Inflation worries in Latin America

Argentina and Brazil, two of the largest economies in Latin America, are grappling with rising inflation. Price escalation in the context of economic difficulties has covered the economic picture of the two South American countries in grey.
Illustrative image. (Photo: Reuters)
Illustrative image. (Photo: Reuters)

The Argentinian National Institute of Statistics and Census (INDEC) expressed concern when the consumer price index (CPI) in this South American country in April increased by 8.4% compared to the previous month, representing a year-on-year increase of 108.8% – the highest level in more than 30 years.

According to the INDEC, inflation in the third largest economy in Latin America is continuing its strong upward trend. In March 2023, the inflation rate in Argentina was recorded at 7.7%, up from 6% and 6.6% in January and February respectively. In April, the commodity sectors experienced high price growth in this South American country includes clothing and footwear, up by 10.8%; food and beverage, up 10.1%; and restaurants and hotels, up 9.9%.

The rise in the consumer price index in April exceeded the forecast of less than 7.2% of the Central Bank of Argentina (BCRA). According to economic consultants, inflation in Latin America's third-largest economy this year will increase to 126.4%.

Argentina is going through a difficult macroeconomic period due to the impact of severe drought on the agricultural and livestock sectors, which is strongly affecting agricultural exports, the largest source of foreign currency for the South American country. The International Monetary Fund (IMF) recently forecast Argentina's Gross Domestic Product (GDP) will grow by only 0.2% in 2023. Meanwhile, many financial consulting firms are more pessimistic, predicting that Latin America's third-largest economy will record negative growth this year.

Meanwhile, in Argentina's neighbour Brazil, the inflation rate remains high despite recording a decline for nearly a year. The Brazilian Institute of Geography and Statistics (IBGE) has released data showing that the largest economy in Latin America in April 2023 recorded deflation for the 10th consecutive month.

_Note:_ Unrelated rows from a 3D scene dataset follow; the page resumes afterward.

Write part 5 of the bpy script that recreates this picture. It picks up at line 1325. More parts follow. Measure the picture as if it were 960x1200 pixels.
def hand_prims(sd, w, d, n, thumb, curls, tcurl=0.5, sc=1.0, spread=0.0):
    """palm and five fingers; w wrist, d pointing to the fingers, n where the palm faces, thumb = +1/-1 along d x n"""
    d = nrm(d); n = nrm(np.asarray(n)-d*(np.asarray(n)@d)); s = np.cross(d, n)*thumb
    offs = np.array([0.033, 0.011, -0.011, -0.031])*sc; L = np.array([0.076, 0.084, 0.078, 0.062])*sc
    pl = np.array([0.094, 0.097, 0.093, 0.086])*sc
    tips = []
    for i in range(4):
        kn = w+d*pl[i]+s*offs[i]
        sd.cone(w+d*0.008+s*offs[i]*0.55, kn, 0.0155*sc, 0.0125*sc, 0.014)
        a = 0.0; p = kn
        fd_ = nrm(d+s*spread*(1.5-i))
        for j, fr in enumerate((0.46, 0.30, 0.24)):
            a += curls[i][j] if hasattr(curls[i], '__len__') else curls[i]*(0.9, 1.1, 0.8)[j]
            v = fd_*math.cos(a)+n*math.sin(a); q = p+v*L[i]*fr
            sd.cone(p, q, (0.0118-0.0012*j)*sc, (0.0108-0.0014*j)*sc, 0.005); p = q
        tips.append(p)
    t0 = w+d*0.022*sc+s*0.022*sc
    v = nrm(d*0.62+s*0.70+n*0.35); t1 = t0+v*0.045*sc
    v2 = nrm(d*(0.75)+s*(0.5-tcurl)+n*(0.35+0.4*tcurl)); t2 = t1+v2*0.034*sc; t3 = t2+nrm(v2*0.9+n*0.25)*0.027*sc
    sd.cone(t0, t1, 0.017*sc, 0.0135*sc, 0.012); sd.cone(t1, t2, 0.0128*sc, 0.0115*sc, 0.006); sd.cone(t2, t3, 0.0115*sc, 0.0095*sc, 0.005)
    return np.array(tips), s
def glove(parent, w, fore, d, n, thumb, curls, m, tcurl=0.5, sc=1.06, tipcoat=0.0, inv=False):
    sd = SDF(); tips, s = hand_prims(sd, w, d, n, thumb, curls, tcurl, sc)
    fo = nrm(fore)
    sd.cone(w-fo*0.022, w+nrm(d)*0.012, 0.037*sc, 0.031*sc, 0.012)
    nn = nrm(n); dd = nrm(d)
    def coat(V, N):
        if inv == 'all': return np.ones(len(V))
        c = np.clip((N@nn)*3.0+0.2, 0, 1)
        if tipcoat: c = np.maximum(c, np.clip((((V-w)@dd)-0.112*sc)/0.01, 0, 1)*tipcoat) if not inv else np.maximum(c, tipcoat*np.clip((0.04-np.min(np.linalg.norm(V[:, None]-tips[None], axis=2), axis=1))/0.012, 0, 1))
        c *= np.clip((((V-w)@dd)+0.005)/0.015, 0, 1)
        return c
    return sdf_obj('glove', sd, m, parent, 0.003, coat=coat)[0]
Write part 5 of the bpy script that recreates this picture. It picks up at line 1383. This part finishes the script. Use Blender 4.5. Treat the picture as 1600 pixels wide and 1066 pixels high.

In the past month, the consumer price index in Brazil, the largest country by area in South America, has decreased by 0.1% from the previous month, but inflation in the past 12 months has remained at a high level of 4.18%.

Therefore, analysts believe the Central Bank of Brazil (BCB) will not be in a hurry to start the rate-cutting cycle. Last week, the BCB decided to keep the base rate unchanged for the 6th time in a row despite the government's constant push to lower interest rates.

In September 2022, BCB decided to keep the basic interest rate unchanged at 13.75%, after 12 consecutive interest rate hikes. This is the highest interest rate in Brazil since January 2017. Since taking office in January this year, Brazilian President Luiz Inacio Lula da Silva has repeatedly affirmed that the 13.75% interest rate has had a negative impact on Latin America's largest economy, especially for businesses and the labour market.

The Brazilian government is concerned about an economic recession in the medium term, after GDP contracted by 0.2% in the last quarter of 2022. Economists forecast Brazil will end 2023 with inflation in level of 5.95%, higher than the target ceiling of 4.75%. If this forecast comes true, inflation in Latin America's No.1 economy will exceed the target ceiling for the third year in a row.

BCB decided to maintain high interest rates because inflation is likely to rise again. The bank emphasised that the external environment is still risky, especially in the context that the global financial system has not yet recovered from the consequences of the crisis of Credit Suisse of Switzerland. Meanwhile, BCB still needs to carry out the basic task of ensuring stable domestic consumer prices.

BCB's decision to keep interest rates unchanged was in line with the expectations of economists. Financial consulting firms in Brazil believe that BCB will only start lowering interest rates in the second half of this year, with the basic interest rate standing at 12.5% in December 2023. According to Infinity Asset, with the current reference interest rate, Brazil is ranked as the country with the highest real interest rates in the world.